SINGAPORE – Oil prices were little changed in early Asian trade on Monday, after settling down $2 a barrel on Friday, as rising supplies in the United States and forecasts of more interest rate hikes cooled optimism over China’s demand recovery.
Brent crude slid 9 cents, or 0.1 percent, to $82.91 a barrel by 0051 GMT. U.S. West Texas Intermediate crude for March, which expires on Tuesday, was at $76.40 a barrel, up 6 cents. The more active April contract fell 9 cents to $76.46.
The benchmarks closed lower by about 4 percent last week after the United States reported higher crude and gasoline inventories.

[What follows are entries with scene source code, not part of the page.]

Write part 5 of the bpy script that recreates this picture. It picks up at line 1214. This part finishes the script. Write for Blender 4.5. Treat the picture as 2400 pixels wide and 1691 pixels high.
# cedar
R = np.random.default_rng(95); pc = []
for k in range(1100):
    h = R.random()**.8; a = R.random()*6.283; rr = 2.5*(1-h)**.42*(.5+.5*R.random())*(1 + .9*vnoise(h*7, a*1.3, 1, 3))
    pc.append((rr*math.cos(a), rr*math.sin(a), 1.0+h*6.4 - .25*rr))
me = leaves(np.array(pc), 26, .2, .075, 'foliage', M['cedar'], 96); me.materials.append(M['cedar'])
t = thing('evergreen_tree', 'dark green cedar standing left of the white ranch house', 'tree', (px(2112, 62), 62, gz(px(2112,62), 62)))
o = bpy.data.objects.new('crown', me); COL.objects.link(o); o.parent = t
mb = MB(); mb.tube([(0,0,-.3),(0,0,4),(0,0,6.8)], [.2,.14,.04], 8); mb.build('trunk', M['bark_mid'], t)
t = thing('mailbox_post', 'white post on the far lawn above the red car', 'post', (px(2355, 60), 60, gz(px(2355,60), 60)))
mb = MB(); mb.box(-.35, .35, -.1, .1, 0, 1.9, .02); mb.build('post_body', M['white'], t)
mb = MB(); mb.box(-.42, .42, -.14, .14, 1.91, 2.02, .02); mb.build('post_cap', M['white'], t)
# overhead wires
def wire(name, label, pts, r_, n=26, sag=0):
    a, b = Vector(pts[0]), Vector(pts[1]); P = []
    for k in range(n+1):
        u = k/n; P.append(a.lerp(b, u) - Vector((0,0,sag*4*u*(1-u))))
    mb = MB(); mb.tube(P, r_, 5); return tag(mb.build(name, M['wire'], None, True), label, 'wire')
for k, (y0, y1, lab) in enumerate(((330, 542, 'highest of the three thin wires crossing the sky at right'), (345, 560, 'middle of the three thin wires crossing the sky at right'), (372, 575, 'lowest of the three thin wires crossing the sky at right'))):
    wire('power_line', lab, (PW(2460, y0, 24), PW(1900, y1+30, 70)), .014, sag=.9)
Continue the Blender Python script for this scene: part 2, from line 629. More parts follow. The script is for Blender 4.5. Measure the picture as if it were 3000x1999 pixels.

Washington also announced plans to release 26 million barrels of crude from the Strategic Petroleum Reserve (SPR) which could lead to higher stockpiles at Cushing, Oklahoma, the delivery point for WTI contracts, until May, Energy Aspects analysts said in a note.
Expectations that the U.S. Federal Reserve will continue raising interest rates which could strengthen the dollar also capped oil prices. A stronger greenback makes dollar-denominated oil more expensive for holders of other currencies.
In another sign of improving supplies, Kazakhstan will supply 100,000 tonnes of oil via Russia’s Druzhba pipeline to Germany in March for the PCK Schwedt refinery.
In Asia, investors are eyeing the People’s Bank of China’s decision on its mortgage rates to support recovery in the property sector and its economy, CMC Markets analyst Tina Teng said. China is the world’s largest crude oil importer.
Analysts expect China’s imports to hit an all-time high in 2023 due to increased demand for transportation fuel and as new refineries come onstream.
China, along with India, have become top buyers of Russian crude following the European Union embargo.
India’s Russian oil imports hit a record 1.4 million barrels per day in January, trade data showed.